> [OBJECTIVE]: Emit an exact copy of the lines running from the start of the records to the line containing "from mathutils.geometry import", both included.
_ _ _
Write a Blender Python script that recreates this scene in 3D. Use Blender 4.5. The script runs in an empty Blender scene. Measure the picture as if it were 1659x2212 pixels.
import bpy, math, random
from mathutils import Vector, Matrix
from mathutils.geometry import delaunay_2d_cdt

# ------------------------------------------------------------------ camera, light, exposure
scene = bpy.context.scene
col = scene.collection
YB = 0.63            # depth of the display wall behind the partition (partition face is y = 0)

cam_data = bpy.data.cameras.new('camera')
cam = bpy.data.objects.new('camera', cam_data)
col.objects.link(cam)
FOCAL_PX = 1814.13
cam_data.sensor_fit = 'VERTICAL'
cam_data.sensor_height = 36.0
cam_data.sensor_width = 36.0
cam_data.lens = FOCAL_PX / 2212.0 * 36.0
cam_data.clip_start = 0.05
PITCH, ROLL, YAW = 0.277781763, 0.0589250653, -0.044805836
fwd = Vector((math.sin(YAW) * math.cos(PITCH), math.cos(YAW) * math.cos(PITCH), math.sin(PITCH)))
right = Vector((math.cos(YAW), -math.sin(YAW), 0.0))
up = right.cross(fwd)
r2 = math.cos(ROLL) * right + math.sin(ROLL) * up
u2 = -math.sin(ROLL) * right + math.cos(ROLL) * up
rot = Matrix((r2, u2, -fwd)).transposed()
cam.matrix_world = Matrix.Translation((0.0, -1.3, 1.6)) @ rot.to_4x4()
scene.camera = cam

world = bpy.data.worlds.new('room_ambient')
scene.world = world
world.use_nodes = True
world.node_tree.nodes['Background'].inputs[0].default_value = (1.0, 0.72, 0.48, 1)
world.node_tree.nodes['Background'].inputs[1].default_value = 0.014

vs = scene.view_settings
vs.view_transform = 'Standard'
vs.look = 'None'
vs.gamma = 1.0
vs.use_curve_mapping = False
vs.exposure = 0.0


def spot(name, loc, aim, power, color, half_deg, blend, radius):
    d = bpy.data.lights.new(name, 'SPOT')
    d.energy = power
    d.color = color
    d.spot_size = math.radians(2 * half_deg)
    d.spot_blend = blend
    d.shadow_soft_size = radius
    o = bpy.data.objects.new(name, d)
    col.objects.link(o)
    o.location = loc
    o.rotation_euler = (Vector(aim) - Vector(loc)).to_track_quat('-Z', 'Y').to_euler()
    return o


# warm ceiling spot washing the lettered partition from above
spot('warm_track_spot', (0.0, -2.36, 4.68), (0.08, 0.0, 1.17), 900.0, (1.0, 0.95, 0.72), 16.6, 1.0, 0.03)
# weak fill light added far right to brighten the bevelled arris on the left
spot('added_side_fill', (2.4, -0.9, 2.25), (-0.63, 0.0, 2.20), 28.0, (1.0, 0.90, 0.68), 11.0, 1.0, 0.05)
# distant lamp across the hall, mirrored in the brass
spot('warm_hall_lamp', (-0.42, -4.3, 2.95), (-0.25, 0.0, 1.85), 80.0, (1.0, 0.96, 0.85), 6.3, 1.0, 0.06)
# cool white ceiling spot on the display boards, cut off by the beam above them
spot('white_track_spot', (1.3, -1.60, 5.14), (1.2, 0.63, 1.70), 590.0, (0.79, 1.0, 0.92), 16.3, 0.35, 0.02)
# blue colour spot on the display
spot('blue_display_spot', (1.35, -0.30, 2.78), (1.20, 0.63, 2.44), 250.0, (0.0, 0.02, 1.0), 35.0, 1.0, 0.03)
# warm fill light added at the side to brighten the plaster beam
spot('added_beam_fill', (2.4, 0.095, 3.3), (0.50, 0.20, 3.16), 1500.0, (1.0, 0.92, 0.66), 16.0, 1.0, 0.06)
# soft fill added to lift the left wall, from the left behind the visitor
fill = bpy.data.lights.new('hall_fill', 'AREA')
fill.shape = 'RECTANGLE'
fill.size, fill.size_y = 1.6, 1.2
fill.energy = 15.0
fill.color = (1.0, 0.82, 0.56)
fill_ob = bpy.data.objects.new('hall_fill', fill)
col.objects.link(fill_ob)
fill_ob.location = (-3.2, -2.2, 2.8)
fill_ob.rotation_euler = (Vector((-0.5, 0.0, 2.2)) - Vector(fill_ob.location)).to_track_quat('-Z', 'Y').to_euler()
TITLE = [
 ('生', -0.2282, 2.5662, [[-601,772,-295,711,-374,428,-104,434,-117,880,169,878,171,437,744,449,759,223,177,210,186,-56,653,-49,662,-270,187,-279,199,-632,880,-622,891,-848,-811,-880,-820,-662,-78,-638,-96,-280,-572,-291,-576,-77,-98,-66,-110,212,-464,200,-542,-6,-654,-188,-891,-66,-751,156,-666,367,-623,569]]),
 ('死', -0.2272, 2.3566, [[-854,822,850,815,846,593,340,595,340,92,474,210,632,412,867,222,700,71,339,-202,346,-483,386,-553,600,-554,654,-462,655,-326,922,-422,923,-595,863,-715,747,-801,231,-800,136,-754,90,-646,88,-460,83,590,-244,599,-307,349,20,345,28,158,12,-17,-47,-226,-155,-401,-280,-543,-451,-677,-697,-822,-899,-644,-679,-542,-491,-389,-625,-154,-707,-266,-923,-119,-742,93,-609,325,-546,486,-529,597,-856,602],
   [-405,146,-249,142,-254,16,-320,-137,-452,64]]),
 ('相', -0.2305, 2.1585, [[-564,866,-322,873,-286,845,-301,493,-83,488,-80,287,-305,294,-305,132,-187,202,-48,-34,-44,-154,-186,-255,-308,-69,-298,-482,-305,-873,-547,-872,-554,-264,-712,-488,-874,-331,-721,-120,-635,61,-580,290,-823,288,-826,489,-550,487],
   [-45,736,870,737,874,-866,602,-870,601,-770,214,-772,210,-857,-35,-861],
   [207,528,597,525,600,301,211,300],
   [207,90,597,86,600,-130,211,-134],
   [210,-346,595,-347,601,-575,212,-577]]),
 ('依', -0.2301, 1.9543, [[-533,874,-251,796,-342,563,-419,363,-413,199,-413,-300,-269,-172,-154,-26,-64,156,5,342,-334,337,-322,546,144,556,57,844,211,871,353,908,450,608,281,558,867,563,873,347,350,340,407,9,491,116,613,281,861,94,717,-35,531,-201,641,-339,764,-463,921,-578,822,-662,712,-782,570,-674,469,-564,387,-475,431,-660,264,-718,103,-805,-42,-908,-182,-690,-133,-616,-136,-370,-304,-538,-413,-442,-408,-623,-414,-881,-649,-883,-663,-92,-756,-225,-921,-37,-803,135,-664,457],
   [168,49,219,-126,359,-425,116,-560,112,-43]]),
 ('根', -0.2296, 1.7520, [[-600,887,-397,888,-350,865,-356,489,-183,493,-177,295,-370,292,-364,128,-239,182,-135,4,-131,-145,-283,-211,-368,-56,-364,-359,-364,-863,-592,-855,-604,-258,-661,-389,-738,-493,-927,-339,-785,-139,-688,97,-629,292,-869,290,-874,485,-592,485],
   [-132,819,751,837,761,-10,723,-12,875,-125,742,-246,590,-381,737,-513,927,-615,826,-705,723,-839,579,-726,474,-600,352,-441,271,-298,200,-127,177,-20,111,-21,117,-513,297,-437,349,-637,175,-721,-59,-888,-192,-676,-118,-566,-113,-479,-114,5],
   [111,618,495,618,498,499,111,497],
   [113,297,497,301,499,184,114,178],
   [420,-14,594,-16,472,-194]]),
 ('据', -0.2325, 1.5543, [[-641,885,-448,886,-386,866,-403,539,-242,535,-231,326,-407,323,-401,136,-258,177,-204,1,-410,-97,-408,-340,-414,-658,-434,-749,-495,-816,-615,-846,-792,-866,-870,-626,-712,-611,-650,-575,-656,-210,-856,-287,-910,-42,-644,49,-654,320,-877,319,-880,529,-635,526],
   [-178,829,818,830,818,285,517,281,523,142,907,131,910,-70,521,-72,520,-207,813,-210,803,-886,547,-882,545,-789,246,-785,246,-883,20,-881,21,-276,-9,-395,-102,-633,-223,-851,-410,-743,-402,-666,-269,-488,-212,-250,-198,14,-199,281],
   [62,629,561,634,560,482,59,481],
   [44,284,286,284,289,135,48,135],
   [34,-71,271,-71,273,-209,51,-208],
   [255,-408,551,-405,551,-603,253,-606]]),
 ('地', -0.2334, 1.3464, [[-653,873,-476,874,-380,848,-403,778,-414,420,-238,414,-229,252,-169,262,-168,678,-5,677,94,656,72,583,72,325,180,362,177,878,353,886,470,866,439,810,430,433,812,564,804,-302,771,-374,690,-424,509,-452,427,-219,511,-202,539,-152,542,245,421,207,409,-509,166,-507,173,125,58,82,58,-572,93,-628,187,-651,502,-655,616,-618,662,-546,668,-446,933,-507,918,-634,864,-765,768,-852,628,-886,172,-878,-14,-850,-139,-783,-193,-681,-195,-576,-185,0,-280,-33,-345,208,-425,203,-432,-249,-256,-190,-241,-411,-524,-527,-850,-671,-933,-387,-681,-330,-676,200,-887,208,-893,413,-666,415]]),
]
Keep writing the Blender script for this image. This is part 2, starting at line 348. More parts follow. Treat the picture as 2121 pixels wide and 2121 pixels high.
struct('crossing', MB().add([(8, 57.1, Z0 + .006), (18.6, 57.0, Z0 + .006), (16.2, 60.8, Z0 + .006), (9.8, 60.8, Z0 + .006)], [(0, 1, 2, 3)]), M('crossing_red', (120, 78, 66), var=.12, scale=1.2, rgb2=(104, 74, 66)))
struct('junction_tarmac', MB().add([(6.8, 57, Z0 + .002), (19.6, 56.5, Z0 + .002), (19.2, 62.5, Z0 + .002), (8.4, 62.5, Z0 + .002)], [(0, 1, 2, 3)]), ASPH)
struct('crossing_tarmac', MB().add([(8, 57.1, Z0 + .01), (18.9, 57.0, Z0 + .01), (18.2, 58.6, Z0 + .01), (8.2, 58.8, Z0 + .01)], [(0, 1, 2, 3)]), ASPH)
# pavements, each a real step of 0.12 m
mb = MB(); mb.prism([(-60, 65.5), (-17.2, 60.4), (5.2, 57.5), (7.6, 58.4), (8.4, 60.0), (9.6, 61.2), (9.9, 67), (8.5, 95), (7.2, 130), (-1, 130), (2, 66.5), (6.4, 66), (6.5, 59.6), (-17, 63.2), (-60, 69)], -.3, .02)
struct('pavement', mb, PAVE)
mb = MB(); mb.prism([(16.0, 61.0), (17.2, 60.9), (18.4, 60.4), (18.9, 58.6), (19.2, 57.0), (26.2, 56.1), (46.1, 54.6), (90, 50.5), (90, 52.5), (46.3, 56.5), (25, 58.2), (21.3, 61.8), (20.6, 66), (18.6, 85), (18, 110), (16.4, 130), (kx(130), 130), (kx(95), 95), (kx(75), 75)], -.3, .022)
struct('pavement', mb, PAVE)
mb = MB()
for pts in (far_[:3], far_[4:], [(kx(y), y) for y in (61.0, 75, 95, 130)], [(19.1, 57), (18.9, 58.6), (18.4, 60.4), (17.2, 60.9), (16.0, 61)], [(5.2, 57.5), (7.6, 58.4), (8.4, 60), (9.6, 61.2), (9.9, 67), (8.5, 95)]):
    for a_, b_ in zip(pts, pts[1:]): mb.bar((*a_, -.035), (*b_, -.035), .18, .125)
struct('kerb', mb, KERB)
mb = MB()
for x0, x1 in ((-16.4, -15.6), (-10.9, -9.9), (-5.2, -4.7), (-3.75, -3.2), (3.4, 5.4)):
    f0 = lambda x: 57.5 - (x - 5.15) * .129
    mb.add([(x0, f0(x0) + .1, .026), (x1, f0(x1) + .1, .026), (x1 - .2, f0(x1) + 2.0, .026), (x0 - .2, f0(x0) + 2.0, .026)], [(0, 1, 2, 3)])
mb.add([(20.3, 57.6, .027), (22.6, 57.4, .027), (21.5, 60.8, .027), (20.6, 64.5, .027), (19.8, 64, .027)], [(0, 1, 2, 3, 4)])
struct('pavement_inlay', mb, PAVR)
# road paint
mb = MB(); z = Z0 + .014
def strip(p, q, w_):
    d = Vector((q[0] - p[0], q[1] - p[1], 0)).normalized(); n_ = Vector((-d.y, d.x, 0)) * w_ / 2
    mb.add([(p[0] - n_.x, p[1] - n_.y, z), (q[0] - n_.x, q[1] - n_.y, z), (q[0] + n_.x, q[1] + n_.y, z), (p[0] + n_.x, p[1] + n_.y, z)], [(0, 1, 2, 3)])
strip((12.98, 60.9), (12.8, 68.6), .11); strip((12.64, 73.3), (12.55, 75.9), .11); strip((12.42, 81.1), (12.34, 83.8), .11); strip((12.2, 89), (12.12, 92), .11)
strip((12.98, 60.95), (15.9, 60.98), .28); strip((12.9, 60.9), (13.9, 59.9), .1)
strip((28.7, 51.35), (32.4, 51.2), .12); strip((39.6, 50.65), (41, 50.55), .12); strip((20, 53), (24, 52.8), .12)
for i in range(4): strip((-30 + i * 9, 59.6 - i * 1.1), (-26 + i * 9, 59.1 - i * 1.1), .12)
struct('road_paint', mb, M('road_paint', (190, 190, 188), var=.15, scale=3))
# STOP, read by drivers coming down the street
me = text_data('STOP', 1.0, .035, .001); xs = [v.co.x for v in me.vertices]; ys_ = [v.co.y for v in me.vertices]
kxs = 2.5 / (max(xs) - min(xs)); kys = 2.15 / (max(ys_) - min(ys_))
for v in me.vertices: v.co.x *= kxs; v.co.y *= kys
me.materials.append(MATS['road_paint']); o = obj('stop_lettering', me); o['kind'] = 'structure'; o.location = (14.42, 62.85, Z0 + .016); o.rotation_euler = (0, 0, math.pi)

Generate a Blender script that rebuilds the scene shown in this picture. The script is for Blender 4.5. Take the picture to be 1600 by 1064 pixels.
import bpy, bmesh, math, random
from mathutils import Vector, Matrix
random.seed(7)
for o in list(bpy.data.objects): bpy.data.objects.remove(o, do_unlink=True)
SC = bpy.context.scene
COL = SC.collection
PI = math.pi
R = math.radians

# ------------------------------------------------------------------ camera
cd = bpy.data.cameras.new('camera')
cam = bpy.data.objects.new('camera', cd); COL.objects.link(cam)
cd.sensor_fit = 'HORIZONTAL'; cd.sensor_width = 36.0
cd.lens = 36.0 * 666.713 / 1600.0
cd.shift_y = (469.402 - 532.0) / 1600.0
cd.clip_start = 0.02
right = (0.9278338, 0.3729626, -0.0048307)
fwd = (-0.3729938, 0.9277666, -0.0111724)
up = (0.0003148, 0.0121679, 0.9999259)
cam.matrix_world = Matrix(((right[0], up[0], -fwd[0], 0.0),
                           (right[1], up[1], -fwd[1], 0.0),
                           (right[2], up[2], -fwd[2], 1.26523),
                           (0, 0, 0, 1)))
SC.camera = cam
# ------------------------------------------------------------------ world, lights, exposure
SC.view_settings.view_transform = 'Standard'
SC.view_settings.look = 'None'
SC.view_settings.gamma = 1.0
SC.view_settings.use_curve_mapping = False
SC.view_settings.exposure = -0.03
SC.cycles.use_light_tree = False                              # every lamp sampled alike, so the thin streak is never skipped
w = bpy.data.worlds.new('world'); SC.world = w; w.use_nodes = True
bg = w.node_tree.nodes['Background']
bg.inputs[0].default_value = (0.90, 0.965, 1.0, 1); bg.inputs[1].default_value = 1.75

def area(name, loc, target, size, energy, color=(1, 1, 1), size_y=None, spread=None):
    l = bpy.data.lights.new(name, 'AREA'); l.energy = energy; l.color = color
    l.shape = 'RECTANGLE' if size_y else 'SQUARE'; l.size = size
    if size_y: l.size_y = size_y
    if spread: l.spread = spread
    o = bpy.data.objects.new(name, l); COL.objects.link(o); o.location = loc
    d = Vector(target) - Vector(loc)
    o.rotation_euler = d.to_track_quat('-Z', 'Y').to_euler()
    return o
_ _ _
> [COMPLETE OUTPUT]:
Write a Blender Python script that recreates this scene in 3D. Use Blender 4.5. The script runs in an empty Blender scene. Measure the picture as if it were 1659x2212 pixels.
import bpy, math, random
from mathutils import Vector, Matrix
from mathutils.geometry import delaunay_2d_cdt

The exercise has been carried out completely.